Chicago suburb rescinds English language resolution

CARPENTERSVILLE, Ill. (AP) - A Chicago suburb has rescinded a resolution that made English its official language.

Carpentersville's then-trustees said the 2007 measure was intended to encourage assimilation and discourage illegal immigration, The Chicago Tribune reported . Current village officials say the resolution only caused controversy.

"All we're doing tonight is righting a wrong," Trustee John O'Sullivan said before the vote to rescind the resolution. "We're righting an injustice that was clearly done by previous councils to make a point ... a very mean-spirited point that was specific to one group of people in the village."

None of the trustees who passed the original language measure remains on the Village Board. Many Spanish-speakers left the village about 40 miles (64 kilometers) northwest of Chicago in the wake of the 2007 resolution. After that, local and federal authorities cracked down on Latino gang members in the village and gradually Hispanic people began to trickle back.

Today, Hispanic people account for more than half of Carpentersville's population, up from about 40 percent in 2007.

The Rev. Dexter Ball said he hopes the end of the ordinance will bring the community closer together.

"We are the big melting pot," he said. "We're trying to bridge the gap. We have whites, blacks and Hispanics all working together. It's not perfect, but Carpentersville is a working model."
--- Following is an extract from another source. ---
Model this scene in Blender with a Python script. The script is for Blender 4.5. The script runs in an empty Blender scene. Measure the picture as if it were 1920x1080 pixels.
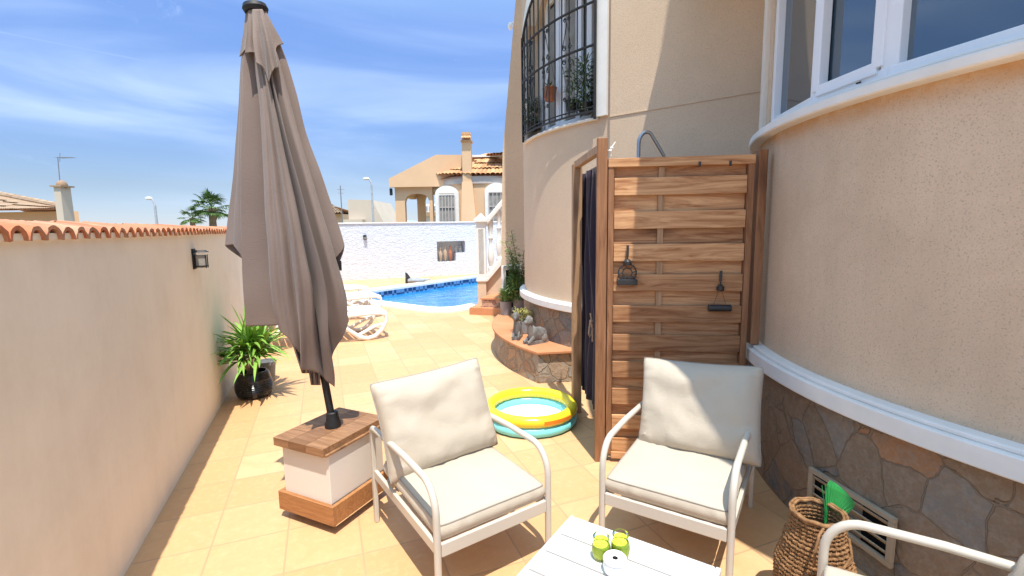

The decision to rescind the resolution is a welcome counter to the national agenda set by President Donald Trump, which aims to target illegal immigration, said Lourdes Torres, a professor of Latino studies at DePaul University.

"When you tell people you don't want them to speak their language, it's a proxy for saying you don't want them," she said. "The Village Board must be aware that the (Hispanic) community is valuable to them, so they're taking a more intelligent route, to support them rather than demonize them."

Some residents said they were unaware the resolution even existed. Village President John Skillman said the resolution made few concrete changes when it was implemented.